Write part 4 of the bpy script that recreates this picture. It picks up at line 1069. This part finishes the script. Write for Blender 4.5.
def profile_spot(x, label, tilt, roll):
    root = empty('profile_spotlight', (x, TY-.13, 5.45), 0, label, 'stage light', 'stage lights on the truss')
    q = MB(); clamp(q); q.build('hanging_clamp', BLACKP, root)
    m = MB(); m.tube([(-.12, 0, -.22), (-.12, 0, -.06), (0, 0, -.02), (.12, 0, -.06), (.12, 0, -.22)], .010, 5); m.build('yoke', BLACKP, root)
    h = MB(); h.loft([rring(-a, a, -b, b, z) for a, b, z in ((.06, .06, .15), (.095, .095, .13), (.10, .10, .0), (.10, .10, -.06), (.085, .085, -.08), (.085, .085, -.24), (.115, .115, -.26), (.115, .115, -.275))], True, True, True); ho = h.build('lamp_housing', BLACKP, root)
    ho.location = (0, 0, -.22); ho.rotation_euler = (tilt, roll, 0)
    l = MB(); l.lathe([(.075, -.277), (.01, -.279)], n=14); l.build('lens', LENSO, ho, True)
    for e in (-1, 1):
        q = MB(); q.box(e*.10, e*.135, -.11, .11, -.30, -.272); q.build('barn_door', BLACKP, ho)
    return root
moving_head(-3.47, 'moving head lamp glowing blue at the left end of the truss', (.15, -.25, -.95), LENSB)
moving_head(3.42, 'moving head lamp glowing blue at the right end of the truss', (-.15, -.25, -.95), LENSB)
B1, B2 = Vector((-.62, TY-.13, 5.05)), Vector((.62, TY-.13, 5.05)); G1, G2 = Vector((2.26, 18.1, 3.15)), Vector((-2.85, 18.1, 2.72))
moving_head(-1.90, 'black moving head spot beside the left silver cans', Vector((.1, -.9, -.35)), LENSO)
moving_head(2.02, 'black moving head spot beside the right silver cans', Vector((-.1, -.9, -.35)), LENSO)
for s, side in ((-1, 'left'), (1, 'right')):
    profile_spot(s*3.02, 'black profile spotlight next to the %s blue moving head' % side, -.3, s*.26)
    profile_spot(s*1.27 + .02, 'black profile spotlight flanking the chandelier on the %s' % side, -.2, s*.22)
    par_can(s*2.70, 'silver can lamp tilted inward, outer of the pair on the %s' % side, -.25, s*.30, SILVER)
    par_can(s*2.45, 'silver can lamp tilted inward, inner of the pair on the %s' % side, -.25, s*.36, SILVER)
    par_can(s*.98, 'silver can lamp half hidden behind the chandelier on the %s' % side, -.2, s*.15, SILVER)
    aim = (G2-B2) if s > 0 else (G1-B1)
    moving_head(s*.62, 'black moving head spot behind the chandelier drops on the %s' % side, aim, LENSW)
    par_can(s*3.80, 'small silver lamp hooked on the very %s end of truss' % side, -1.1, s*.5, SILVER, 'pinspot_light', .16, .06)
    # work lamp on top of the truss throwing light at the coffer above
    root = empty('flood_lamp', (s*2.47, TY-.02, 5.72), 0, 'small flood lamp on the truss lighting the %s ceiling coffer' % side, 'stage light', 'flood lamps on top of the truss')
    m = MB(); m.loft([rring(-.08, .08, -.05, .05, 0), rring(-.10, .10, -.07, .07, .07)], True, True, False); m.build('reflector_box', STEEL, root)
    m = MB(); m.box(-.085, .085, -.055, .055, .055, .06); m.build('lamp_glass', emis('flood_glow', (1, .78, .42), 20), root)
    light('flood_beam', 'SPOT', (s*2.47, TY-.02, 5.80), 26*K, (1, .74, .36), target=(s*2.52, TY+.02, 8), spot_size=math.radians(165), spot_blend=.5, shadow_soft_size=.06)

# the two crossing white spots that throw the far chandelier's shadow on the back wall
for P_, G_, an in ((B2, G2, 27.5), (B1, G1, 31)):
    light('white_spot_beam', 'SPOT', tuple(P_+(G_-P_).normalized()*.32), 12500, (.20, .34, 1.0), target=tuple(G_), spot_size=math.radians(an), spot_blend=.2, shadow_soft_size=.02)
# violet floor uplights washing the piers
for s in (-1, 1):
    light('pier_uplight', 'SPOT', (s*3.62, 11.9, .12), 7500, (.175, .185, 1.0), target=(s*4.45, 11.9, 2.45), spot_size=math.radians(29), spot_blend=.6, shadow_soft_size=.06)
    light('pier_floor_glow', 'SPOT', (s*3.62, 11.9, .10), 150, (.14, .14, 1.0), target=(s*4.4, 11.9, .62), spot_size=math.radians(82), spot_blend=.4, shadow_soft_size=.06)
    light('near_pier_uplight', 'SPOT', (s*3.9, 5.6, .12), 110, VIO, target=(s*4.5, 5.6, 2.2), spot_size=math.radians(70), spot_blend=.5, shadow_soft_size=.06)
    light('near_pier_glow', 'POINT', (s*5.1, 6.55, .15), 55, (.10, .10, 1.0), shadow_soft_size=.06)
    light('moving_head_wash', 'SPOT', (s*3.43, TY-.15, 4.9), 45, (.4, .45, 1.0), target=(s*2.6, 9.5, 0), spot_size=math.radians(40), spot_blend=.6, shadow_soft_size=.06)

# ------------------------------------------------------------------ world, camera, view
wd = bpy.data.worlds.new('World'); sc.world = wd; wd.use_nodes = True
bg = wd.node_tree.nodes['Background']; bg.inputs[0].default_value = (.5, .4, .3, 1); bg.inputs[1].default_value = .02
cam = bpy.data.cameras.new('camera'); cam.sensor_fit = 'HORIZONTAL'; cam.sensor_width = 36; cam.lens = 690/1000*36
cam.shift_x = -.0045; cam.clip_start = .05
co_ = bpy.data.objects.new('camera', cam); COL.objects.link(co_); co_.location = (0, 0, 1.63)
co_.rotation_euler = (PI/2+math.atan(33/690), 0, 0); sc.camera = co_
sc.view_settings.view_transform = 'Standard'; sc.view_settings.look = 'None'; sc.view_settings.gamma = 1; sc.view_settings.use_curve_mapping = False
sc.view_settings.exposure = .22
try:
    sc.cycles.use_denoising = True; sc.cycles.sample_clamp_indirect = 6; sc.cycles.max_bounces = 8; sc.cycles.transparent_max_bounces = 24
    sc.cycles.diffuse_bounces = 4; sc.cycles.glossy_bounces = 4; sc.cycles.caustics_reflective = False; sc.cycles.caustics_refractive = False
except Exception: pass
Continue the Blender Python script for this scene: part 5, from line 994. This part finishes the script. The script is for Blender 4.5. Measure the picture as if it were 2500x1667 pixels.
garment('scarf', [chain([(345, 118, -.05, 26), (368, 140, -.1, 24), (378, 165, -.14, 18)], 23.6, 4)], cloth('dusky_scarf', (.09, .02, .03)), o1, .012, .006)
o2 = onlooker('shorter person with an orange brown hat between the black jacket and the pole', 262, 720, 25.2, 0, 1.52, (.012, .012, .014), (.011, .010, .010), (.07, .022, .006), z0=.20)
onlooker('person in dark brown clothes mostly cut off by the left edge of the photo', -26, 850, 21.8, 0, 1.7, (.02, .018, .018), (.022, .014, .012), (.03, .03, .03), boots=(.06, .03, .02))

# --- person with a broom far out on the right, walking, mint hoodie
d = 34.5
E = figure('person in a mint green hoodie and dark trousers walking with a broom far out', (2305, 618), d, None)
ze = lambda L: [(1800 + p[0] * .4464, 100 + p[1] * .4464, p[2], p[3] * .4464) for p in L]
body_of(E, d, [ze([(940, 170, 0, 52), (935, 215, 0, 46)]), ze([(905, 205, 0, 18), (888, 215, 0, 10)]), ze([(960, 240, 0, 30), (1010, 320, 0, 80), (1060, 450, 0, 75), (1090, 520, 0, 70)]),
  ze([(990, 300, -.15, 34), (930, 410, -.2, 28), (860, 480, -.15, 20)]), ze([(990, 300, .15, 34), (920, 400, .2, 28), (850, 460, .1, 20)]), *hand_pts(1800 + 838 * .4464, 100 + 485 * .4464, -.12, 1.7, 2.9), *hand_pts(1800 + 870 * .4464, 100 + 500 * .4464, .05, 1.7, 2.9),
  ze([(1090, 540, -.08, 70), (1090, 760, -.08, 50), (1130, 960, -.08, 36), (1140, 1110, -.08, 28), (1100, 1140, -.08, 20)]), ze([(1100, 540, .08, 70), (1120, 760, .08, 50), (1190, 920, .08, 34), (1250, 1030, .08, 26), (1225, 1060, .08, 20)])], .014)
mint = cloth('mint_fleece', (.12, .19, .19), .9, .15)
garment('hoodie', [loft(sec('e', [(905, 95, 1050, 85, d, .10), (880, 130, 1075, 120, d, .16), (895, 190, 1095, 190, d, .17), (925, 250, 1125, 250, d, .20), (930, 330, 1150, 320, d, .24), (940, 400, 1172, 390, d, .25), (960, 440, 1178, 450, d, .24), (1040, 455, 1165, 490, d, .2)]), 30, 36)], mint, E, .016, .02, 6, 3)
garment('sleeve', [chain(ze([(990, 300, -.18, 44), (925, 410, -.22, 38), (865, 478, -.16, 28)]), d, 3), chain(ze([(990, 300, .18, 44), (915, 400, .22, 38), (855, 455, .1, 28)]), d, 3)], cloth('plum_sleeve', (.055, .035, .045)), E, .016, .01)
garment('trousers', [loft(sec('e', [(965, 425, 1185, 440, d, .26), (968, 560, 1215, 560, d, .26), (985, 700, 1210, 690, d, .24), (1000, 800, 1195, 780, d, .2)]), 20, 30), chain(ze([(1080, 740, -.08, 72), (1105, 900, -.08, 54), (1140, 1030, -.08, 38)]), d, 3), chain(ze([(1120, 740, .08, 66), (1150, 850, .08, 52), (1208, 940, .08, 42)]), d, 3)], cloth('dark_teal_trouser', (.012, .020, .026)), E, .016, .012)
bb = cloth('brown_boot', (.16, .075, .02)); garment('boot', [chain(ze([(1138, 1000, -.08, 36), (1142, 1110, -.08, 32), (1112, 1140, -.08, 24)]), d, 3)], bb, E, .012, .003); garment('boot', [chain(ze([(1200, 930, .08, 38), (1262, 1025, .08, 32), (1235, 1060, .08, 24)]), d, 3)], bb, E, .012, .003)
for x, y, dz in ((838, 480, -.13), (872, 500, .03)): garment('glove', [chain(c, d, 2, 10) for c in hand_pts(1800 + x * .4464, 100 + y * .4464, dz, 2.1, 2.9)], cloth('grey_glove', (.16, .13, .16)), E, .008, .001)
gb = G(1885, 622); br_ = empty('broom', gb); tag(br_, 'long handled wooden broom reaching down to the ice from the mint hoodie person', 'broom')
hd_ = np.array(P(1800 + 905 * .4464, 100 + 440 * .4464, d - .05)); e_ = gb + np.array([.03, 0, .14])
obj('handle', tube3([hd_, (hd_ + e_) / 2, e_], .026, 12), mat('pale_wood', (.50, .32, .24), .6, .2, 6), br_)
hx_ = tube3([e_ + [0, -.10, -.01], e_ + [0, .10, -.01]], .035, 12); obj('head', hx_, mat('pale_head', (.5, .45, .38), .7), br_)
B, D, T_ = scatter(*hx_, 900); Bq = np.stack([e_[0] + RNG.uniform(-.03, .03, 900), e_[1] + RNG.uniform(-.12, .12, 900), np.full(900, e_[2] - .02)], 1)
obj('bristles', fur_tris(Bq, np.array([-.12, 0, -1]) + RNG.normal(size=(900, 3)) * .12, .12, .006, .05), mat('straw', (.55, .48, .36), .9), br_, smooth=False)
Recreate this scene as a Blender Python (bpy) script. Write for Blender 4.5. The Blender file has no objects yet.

-*-

### EXERCISE DETAILS
Exactly the lines from the line with "Continue the Blender" to the line with "onlooker('person in dark", both included, are to be extracted, and no others.

### ANSWER TO THIS EXERCISE
Continue the Blender Python script for this scene: part 5, from line 994. This part finishes the script. The script is for Blender 4.5. Measure the picture as if it were 2500x1667 pixels.
garment('scarf', [chain([(345, 118, -.05, 26), (368, 140, -.1, 24), (378, 165, -.14, 18)], 23.6, 4)], cloth('dusky_scarf', (.09, .02, .03)), o1, .012, .006)
o2 = onlooker('shorter person with an orange brown hat between the black jacket and the pole', 262, 720, 25.2, 0, 1.52, (.012, .012, .014), (.011, .010, .010), (.07, .022, .006), z0=.20)
onlooker('person in dark brown clothes mostly cut off by the left edge of the photo', -26, 850, 21.8, 0, 1.7, (.02, .018, .018), (.022, .014, .012), (.03, .03, .03), boots=(.06, .03, .02))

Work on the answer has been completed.